[Lines of data]
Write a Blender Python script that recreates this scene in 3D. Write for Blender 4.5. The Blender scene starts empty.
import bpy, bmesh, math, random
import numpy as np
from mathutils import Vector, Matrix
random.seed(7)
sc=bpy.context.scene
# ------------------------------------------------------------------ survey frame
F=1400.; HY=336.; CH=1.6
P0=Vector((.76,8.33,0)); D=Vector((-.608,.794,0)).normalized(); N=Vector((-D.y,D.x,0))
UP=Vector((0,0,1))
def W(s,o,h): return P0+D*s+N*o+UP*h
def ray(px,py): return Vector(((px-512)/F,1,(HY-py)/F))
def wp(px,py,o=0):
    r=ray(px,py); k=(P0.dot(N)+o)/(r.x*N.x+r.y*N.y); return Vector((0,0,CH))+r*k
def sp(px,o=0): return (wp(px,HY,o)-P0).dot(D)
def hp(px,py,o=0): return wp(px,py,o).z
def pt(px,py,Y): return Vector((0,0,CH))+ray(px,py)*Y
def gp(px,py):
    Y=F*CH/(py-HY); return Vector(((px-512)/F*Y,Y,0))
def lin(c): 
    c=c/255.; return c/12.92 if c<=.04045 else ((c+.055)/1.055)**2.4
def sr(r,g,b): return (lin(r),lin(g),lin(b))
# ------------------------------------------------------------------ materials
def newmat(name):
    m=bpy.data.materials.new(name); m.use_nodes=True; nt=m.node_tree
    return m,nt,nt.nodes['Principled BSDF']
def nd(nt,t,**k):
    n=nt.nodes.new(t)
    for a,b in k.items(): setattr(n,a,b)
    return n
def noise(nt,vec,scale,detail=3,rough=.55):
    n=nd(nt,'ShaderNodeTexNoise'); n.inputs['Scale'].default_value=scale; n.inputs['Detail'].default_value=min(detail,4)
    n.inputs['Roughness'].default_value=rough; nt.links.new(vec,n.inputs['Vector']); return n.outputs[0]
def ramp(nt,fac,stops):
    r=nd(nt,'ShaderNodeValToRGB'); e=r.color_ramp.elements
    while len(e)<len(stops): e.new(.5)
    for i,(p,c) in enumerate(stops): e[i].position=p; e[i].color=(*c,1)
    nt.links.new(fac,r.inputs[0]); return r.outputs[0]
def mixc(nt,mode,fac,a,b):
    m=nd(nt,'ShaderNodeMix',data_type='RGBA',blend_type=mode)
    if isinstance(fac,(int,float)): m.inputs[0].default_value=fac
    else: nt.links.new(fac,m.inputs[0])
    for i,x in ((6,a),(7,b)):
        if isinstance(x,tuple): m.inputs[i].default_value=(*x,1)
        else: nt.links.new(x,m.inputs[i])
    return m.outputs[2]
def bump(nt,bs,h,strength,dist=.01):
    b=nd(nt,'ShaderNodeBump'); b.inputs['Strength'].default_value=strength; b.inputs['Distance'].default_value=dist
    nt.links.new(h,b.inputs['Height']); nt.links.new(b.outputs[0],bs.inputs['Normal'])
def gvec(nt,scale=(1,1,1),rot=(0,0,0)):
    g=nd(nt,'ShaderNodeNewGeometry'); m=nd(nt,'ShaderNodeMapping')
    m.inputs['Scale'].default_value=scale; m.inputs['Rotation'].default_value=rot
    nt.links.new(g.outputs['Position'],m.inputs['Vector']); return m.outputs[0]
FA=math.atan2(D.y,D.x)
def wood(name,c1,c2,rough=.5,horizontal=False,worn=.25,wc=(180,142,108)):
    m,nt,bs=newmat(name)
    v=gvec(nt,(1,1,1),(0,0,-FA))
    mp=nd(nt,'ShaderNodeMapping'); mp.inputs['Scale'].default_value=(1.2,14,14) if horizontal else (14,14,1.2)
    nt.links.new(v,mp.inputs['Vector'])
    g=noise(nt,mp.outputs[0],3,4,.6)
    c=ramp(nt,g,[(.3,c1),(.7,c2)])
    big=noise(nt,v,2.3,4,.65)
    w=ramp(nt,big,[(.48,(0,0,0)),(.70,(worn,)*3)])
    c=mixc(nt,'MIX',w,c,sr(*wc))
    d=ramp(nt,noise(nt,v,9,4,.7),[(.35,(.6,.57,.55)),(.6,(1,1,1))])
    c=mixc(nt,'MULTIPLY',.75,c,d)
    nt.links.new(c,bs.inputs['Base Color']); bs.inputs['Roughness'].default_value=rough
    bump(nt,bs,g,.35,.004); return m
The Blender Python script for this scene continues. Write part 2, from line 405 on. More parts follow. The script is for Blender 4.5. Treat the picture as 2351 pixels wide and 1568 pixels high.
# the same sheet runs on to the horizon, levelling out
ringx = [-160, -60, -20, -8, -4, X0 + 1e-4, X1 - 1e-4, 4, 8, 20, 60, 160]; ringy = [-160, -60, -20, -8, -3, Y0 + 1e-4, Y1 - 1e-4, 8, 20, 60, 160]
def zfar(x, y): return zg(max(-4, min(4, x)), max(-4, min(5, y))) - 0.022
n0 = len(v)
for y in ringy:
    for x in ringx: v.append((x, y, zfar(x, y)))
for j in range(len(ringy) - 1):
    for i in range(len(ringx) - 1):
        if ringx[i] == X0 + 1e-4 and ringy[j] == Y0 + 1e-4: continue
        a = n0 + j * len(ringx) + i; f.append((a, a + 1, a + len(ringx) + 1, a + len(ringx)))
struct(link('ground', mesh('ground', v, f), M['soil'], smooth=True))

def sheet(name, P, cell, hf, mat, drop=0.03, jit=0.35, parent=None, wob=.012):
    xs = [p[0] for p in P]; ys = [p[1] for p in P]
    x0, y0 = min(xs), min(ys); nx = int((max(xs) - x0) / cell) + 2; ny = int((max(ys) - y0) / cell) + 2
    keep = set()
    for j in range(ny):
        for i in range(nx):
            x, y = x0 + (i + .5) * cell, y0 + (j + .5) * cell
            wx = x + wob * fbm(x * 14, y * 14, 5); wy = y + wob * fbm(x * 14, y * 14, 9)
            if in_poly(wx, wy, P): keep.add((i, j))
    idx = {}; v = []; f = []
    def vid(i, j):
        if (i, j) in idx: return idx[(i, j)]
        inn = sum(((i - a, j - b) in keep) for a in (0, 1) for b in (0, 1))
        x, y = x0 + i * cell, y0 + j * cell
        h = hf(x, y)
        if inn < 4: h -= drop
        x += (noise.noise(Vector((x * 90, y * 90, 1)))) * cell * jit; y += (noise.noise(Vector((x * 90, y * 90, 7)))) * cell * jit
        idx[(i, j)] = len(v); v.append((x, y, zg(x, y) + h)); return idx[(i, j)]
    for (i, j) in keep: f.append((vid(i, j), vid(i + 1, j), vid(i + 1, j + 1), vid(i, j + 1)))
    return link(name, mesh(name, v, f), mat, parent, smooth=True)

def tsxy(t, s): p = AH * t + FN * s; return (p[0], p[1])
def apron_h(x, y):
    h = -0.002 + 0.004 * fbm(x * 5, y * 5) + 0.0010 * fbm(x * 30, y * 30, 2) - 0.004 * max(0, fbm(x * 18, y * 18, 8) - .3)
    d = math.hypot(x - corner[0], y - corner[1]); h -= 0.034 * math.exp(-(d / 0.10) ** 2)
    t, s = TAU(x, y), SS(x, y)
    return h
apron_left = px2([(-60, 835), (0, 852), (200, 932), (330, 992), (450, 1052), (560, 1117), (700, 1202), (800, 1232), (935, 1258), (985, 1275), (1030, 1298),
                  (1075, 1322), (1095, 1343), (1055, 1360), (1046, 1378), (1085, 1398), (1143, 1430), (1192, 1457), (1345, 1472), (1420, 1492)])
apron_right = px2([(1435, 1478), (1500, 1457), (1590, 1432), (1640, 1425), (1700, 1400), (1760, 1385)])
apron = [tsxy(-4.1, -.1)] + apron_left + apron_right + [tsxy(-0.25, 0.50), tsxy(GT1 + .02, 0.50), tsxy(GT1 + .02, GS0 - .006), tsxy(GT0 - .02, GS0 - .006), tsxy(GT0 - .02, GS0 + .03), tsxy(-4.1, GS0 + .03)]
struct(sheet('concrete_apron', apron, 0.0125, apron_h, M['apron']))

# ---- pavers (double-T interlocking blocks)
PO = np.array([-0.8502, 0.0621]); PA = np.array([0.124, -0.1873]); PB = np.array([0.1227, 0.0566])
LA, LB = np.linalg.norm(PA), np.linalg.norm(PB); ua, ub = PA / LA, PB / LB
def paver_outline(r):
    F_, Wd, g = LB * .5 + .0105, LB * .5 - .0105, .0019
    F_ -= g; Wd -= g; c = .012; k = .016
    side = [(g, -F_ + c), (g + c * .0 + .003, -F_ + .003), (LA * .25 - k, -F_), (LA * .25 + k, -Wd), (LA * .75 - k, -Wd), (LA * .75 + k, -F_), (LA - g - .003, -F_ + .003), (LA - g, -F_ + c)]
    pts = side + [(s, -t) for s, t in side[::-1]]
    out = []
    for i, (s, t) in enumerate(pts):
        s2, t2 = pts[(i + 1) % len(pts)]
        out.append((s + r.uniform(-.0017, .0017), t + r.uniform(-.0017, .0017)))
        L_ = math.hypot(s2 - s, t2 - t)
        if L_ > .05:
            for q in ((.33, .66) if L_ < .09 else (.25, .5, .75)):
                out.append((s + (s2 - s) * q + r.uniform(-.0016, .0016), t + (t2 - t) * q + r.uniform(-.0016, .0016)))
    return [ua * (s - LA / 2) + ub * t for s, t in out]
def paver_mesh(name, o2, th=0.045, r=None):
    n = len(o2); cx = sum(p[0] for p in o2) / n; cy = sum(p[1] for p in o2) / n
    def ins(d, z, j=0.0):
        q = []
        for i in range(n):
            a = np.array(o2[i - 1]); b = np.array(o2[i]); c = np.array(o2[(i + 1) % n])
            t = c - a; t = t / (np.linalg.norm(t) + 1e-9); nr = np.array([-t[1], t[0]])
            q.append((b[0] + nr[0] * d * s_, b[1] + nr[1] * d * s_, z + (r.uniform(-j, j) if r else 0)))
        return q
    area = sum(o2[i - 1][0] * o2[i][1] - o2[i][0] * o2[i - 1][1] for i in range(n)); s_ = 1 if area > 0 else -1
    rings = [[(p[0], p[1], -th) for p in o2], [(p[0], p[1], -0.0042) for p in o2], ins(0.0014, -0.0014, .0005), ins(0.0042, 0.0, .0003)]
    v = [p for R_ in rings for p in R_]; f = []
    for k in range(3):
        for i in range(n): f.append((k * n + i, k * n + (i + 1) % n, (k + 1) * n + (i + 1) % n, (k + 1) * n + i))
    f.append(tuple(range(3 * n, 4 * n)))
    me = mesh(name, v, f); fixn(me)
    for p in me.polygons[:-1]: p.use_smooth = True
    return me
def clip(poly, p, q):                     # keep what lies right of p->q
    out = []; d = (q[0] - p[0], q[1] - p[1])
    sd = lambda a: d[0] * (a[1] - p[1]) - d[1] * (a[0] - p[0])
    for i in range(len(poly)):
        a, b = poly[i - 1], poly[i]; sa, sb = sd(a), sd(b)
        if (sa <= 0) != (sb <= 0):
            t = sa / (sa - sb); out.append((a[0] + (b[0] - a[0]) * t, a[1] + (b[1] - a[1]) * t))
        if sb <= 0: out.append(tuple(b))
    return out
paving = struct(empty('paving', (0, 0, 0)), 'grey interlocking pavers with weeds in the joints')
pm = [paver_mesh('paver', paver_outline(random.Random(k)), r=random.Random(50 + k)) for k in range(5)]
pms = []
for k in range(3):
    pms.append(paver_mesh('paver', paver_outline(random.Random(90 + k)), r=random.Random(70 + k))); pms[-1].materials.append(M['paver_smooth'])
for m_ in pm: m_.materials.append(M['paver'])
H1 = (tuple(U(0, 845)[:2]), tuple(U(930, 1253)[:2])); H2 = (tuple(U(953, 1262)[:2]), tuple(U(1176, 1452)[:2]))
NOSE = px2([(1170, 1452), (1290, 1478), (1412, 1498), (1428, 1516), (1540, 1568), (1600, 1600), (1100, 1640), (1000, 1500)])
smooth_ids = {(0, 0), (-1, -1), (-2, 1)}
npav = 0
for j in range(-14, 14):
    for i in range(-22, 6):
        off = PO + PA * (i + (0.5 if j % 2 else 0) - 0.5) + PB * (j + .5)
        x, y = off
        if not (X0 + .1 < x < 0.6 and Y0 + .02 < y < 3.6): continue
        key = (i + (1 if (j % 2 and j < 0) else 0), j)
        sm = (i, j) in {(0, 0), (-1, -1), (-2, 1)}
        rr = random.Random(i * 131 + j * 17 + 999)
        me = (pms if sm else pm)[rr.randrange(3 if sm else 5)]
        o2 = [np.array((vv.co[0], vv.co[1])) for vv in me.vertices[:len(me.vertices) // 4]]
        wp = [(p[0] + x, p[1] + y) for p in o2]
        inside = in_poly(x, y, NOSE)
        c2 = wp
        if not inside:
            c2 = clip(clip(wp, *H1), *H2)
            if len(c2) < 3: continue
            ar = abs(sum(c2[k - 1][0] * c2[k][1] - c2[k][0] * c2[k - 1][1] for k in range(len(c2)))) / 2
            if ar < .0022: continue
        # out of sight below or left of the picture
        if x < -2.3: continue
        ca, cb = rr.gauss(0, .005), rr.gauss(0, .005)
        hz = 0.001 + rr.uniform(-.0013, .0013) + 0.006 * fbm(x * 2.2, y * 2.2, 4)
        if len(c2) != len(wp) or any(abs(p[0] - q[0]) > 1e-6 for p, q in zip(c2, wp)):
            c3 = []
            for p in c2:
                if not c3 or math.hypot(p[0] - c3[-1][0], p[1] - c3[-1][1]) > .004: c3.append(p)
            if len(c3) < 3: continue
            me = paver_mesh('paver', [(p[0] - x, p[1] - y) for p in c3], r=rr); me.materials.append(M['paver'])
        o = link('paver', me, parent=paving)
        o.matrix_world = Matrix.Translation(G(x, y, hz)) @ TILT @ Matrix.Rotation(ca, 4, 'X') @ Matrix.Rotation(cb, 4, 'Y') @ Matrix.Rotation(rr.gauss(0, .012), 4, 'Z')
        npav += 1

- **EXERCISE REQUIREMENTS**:
Repeat word for word the stretch of lines from the one with "The Blender Python" down to the one with "f), M['soil'], smooth=True))", both included.

- **RESULT**:
The Blender Python script for this scene continues. Write part 2, from line 405 on. More parts follow. The script is for Blender 4.5. Treat the picture as 2351 pixels wide and 1568 pixels high.
# the same sheet runs on to the horizon, levelling out
ringx = [-160, -60, -20, -8, -4, X0 + 1e-4, X1 - 1e-4, 4, 8, 20, 60, 160]; ringy = [-160, -60, -20, -8, -3, Y0 + 1e-4, Y1 - 1e-4, 8, 20, 60, 160]
def zfar(x, y): return zg(max(-4, min(4, x)), max(-4, min(5, y))) - 0.022
n0 = len(v)
for y in ringy:
    for x in ringx: v.append((x, y, zfar(x, y)))
for j in range(len(ringy) - 1):
    for i in range(len(ringx) - 1):
        if ringx[i] == X0 + 1e-4 and ringy[j] == Y0 + 1e-4: continue
        a = n0 + j * len(ringx) + i; f.append((a, a + 1, a + len(ringx) + 1, a + len(ringx)))
struct(link('ground', mesh('ground', v, f), M['soil'], smooth=True))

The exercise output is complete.